While all of the training steps are free to members, to unlock the full benefits of the third and fourth step, NEMRA asks its members to join IES. “Once you get to those levels, it makes sense to be an IES member, plus it supports our alliance partnership,” Bristol comments.
What makes the NEMRA-Lighting Division training program unique is that there is nothing out there exactly like it. “It sounds simple, but nobody’s ever done it,” he says. “Nobody has done a curriculum like this and allowed it to be as fluid and alive as this is. The other neat thing is that we’re in the process of developing a NEMRA lighting control certified program that we will offer to our members. The training doesn’t stop with just this curriculum. We want to continually be offering opportunities for training and certification.”
According to Bristol, these alliances are mutually beneficial. “This is a win-win scenario.

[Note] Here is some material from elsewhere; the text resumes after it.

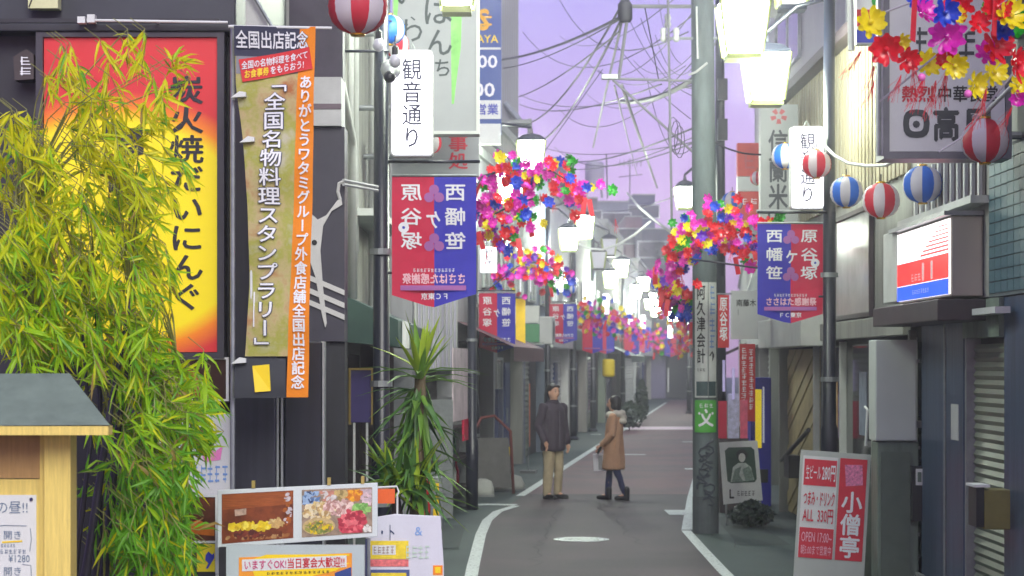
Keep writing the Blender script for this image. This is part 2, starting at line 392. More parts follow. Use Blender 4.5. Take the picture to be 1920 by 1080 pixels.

It’s good for everybody in the industry. Our goal is to strengthen our partnerships and relationships with associations to be able to offer members more than what we can alone. Along those same lines, we are offering IES members our expertise as how to improve different aspects of their business. We want to work together with alliance partners to offer our members the best of training, service providers, and conferences that we possibly can.”